In two weeks time I’ll be waking in a strange room in Ipswich and setting off to a rehearsal studio to be reunited with Nick, Neil and Steve and to begin an intensive day of laughing at each other’s hair, arguing about who’s turn it is to make tea, playing some music, trying to ignore the regular clicking of a shutter and clock watching. Then JP will arrive in Margaret, a very beautiful and somewhat retro cream and green van, to take us to a deconsecrated church where we will play our first gig in 22 years.

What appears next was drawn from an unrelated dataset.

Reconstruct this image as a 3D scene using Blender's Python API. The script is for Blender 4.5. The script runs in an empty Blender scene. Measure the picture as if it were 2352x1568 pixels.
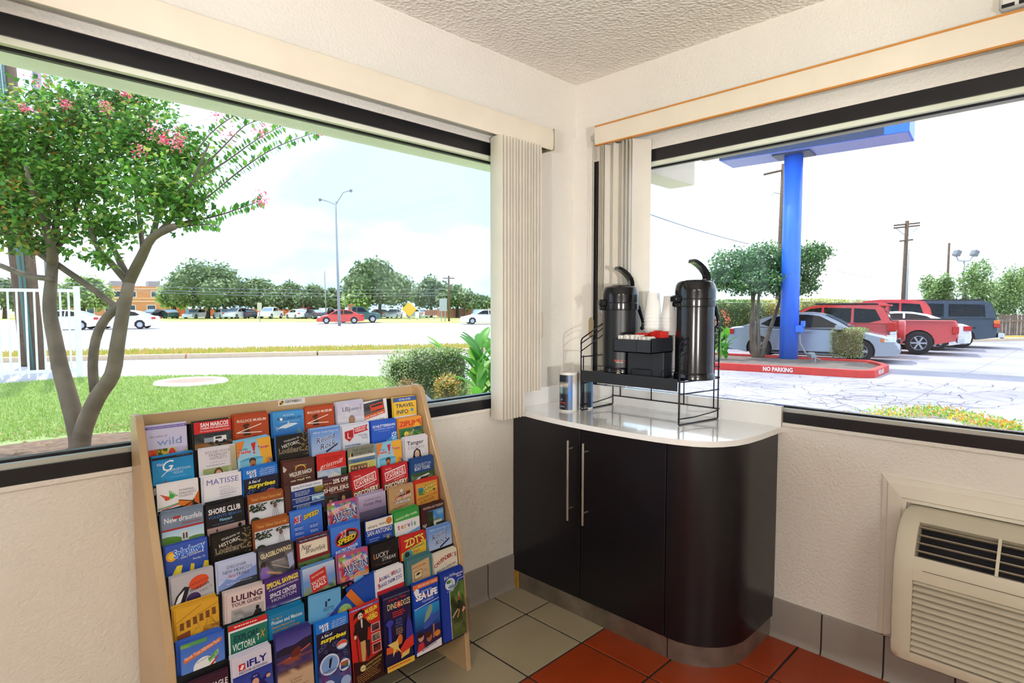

Lying in the steel-city light provides a rare moment of tranquillity in what has become an intense rush of emotion. It’s easy to behave like an over-stimulated child at times, feeling suddenly exhausted, tearful and with a craving for sugar, but for now I can float on a slick sea of rooftops safely distant from the rocks that might wreck me.
It won’t only be the boys that I’ll soon be reunited with; friends are travelling from all points to witness this event. I’m not sure how overwhelming this will be, though it’s guaranteed to be a strange and affecting evening. Although I only lived in Ipswich for six years I found a happy tribe to join and, despite some frustrations, had some great experiences there. I’ve been a bit of a nomad all my life, but this strangely-planned, slightly belligerent town was a good home to me for a while. Amongst the friends in the audience there will be many faces from gigs, nights in the pub and park take-overs all those years ago; will they have changed so much that I won’t recognise them? The punks, crusties and hippies of the late ‘80s must look very different now; how has parenthood, the homogenisation of popular culture and the tyranny of the mortgage altered them?
Talking to my mum about the reunion has been an eye-opener. It’s easy to think that our experiences have limited impact on those around us, but the difference that the band made to my parents’ lives was huge. How else would a couple in their 50s find themselves backstage at Newcastle Mayfair, chatting to a band enjoying chart success whilst teenage fans screamed from the other side of the curtain? My mum recalls Mark Gardener from Ride telling her how he was finding his sudden fame. I recall my dad taking the last bottle of beer at the after show party because “the boys had had quite enough so he was doing them a favour”.
I tell my son that he’ll be coming to watch me do “what I used to do”, though of course, he’s actually seeing me do something in real time. This is not an archived video. Anyone can see what we used to do any time. It’s there for you, on YouTube. What we’ll be doing in a fortnight is very different. It’s not old; it’s as new as it can be, having been pulled together that very day.
We have agreed our set list, to include a song written at the end of our time together and never performed live. I’m not sure how it will sound, but I trust our collective will to make it work. We all have ambitious plans to make this special. The name of the song? It’s called If We Are Dead. The irony is not lost on any of us.